You continue to make the mistake of assuming that users have no vested self
interest in having access to secure servers, and that they are merely
doing a favor for some set of developers, rather than acting in their own
self interest, by asking server admins to fix their servers.
So by this argument we should warn users whenever they access
pornographic sites, radical right wing sites, socialist sites, religious
and atheist sites. We need to inform them, for their own self interest,
that the server admins need to fix their servers. But why stop there?
Users self interest surely extent beyond the browser. Should we send
them messages to lobby against air pollution, poverty, government
intrusion, and so on? Is it really true that CVE-2009-3555 is the only
issue worthy of their attention?
There are appropriate channels for advertising this problem and
educating users and servers about it.
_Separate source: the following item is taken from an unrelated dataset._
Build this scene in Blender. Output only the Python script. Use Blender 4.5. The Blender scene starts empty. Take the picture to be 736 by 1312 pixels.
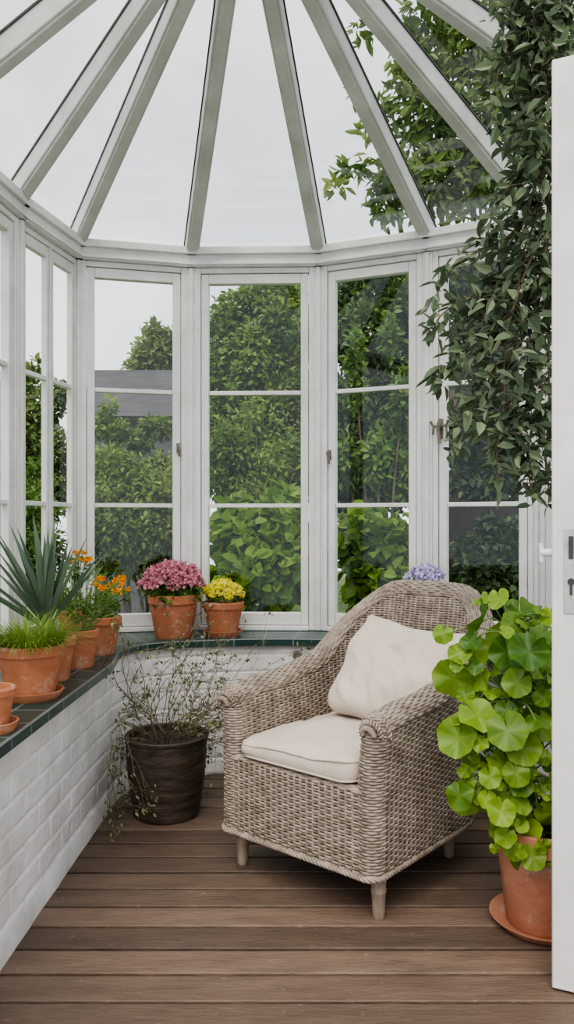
import bpy, math, random
import numpy as np
from mathutils import Vector, Matrix, noise
random.seed(7); rng = np.random.default_rng(7)
scene = bpy.context.scene
COL = scene.collection
R = math.radians
CAMZ, FPX, HY = 1.25, 1000.0, 668.0
SILL = 0.67

def at(px, py, Y):
    return Vector(((px - 368) / FPX * Y, Y, CAMZ - (py - HY) / FPX * Y))

# ------------------------------------------------------------------ materials
def nodes_of(name):
    m = bpy.data.materials.new(name); m.use_nodes = True
    nt = m.node_tree
    for n in list(nt.nodes): nt.nodes.remove(n)
    out = nt.nodes.new('ShaderNodeOutputMaterial')
    return m, nt, out

def surf(name, c1, c2=None, scale=8, rough=.5, bump=0, bscale=40, stretch=(1,1,1), detail=5, spec=.5, lo=.35, hi=.7, tint=None, sheen=0, speck=None):
    m, nt, out = nodes_of(name)
    p = nt.nodes.new('ShaderNodeBsdfPrincipled')
    p.inputs['Roughness'].default_value = rough
    p.inputs['Specular IOR Level'].default_value = spec
    if sheen: p.inputs['Sheen Weight'].default_value = sheen
    nt.links.new(p.outputs[0], out.inputs[0])
    tc = nt.nodes.new('ShaderNodeTexCoord'); mp = nt.nodes.new('ShaderNodeMapping')
    mp.inputs['Scale'].default_value = stretch
    nt.links.new(tc.outputs['Object'], mp.inputs[0])
    if c2 is None:
        p.inputs['Base Color'].default_value = (*c1, 1)
    else:
        n = nt.nodes.new('ShaderNodeTexNoise'); n.inputs['Scale'].default_value = scale; n.inputs['Detail'].default_value = detail
        n.inputs['Roughness'].default_value = .65
        nt.links.new(mp.outputs[0], n.inputs['Vector'])
        r = nt.nodes.new('ShaderNodeValToRGB')
        r.color_ramp.elements[0].position = lo; r.color_ramp.elements[0].color = (*c1, 1)
        r.color_ramp.elements[1].position = hi; r.color_ramp.elements[1].color = (*c2, 1)
        nt.links.new(n.outputs[0], r.inputs[0])
        last = r.outputs[0]
        if tint:
            a = nt.nodes.new('ShaderNodeAttribute'); a.attribute_name = 'tint'
            mr = nt.nodes.new('ShaderNodeMapRange'); mr.inputs[3].default_value = tint[0]; mr.inputs[4].default_value = tint[1]
            nt.links.new(a.outputs['Fac'], mr.inputs[0])
            hs = nt.nodes.new('ShaderNodeHueSaturation')
            nt.links.new(mr.outputs[0], hs.inputs['Value']); nt.links.new(last, hs.inputs['Color'])
            last = hs.outputs[0]
        if speck:
            col, sc, th = speck
            n3 = nt.nodes.new('ShaderNodeTexNoise'); n3.inputs['Scale'].default_value = sc; n3.inputs['Detail'].default_value = 4; n3.inputs['Roughness'].default_value = .7
            nt.links.new(tc.outputs['Object'], n3.inputs['Vector'])
            r3 = nt.nodes.new('ShaderNodeMapRange'); r3.inputs[1].default_value = th; r3.inputs[2].default_value = th + .12; r3.inputs[4].default_value = .75
            nt.links.new(n3.outputs[0], r3.inputs[0])
            mx = nt.nodes.new('ShaderNodeMix'); mx.data_type = 'RGBA'
            nt.links.new(r3.outputs[0], mx.inputs[0]); nt.links.new(last, mx.inputs[6]); mx.inputs[7].default_value = (*col, 1)
            last = mx.outputs[2]
        nt.links.new(last, p.inputs['Base Color'])
    if bump:
        n2 = nt.nodes.new('ShaderNodeTexNoise'); n2.inputs['Scale'].default_value = bscale; n2.inputs['Detail'].default_value = 6
        nt.links.new(mp.outputs[0], n2.inputs['Vector'])
        b = nt.nodes.new('ShaderNodeBump'); b.inputs['Strength'].default_value = bump; b.inputs['Distance'].default_value = .01
        nt.links.new(n2.outputs[0], b.inputs['Height']); nt.links.new(b.outputs[0], p.inputs['Normal'])
    return m

def leafmat(name, c1, c2, trans=.3, rough=.45, spec=.3):
    m, nt, out = nodes_of(name)
    a = nt.nodes.new('ShaderNodeAttribute'); a.attribute_name = 'tint'
    r = nt.nodes.new('ShaderNodeValToRGB')
    r.color_ramp.elements[0].color = (*c1, 1); r.color_ramp.elements[1].color = (*c2, 1)
    nt.links.new(a.outputs['Fac'], r.inputs[0])
    p = nt.nodes.new('ShaderNodeBsdfPrincipled'); p.inputs['Roughness'].default_value = rough
    p.inputs['Specular IOR Level'].default_value = spec
    t = nt.nodes.new('ShaderNodeBsdfTranslucent'); mx = nt.nodes.new('ShaderNodeMixShader'); mx.inputs[0].default_value = trans
    nt.links.new(r.outputs[0], p.inputs['Base Color']); nt.links.new(r.outputs[0], t.inputs['Color'])
    nt.links.new(p.outputs[0], mx.inputs[1]); nt.links.new(t.outputs[0], mx.inputs[2]); nt.links.new(mx.outputs[0], out.inputs[0])
    return m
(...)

The current Error Console spam
campaign and the propose pop-up ads campaign are simply not appropriate
actions for the browser.
The browser's legitimate role here informs users on the connection they
have to a server. If Firefox is presenting a user interface that shows a
secure connection for https, but the connection is not secure according
to the browser's security experts, then Firefox is broken. The
legitimate action by browser developers is to fix their bug.